Depending on the type of building, a package of Council bills would mandate that all, or at least half, of the roof be covered with installations like greenery, solar panels or small wind turbines. Over time, the measures would help the city reduce its carbon footprint and combat climate change, according to Brooklyn Councilman Rafael Espinal Jr., who is sponsoring some of the legislation in question.

“By greening every single rooftop in New York City, we will make a strong commitment to doing our part to protect the planet,” Espinal said in a statement. “New York City could turn our concrete jungle into a green oasis.”

Espinal introduced a bill Wednesday that would require green roofs, solar panels or small wind turbines on new skyscrapers, storage facilities and department stores. He is teaming up with Brooklyn Councilman Stephen Levin and Queens Councilman Donovan Richards Jr., who introduced bills earlier this year that would require similar green roofing systems on other types of buildings, like new homes, libraries and schools.
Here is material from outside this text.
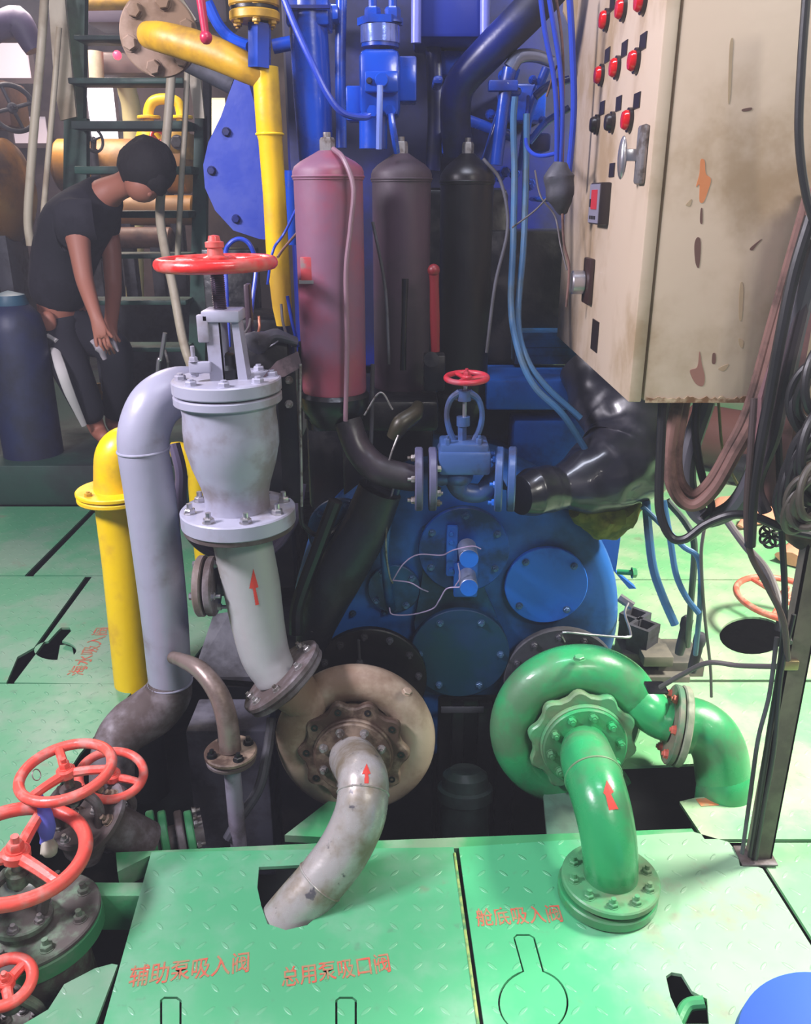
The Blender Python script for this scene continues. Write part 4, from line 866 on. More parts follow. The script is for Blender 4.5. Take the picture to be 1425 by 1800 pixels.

Packaged together, the three pieces of legislation could ensure that all newly constructed buildings — and any existing structure that undergoes a roof replacement — support some sort of environmentally friendly activity.

All three measures were originally introduced during the Council’s 2014 to 2017 legislative session, but failed to come to a vote. Since then, cities like San Francisco and Denver have adopted similar requirements — and the councilmen hope their new campaign will help the idea catch on in New York.

Locally, the move has been backed by the Stormwater Infrastructure Matters Coalition and the nonprofit Green Roofs for Healthy Cities.

But the Real Estate Board of New York, a trade association for the real estate industry, panned the legislation in a statement.

“We appreciate the Council’s effort to promote sustainability. However, these proposals are missing some important technical points,” said John Banks, the board’s president. “Not every roof is equipped to host a green roof due to load considerations and not every roof receives enough direct sunlight or wind to warrant the installation of solar panels or wind turbines. We look forward to working with the Council on reducing our carbon footprint in more effective ways.”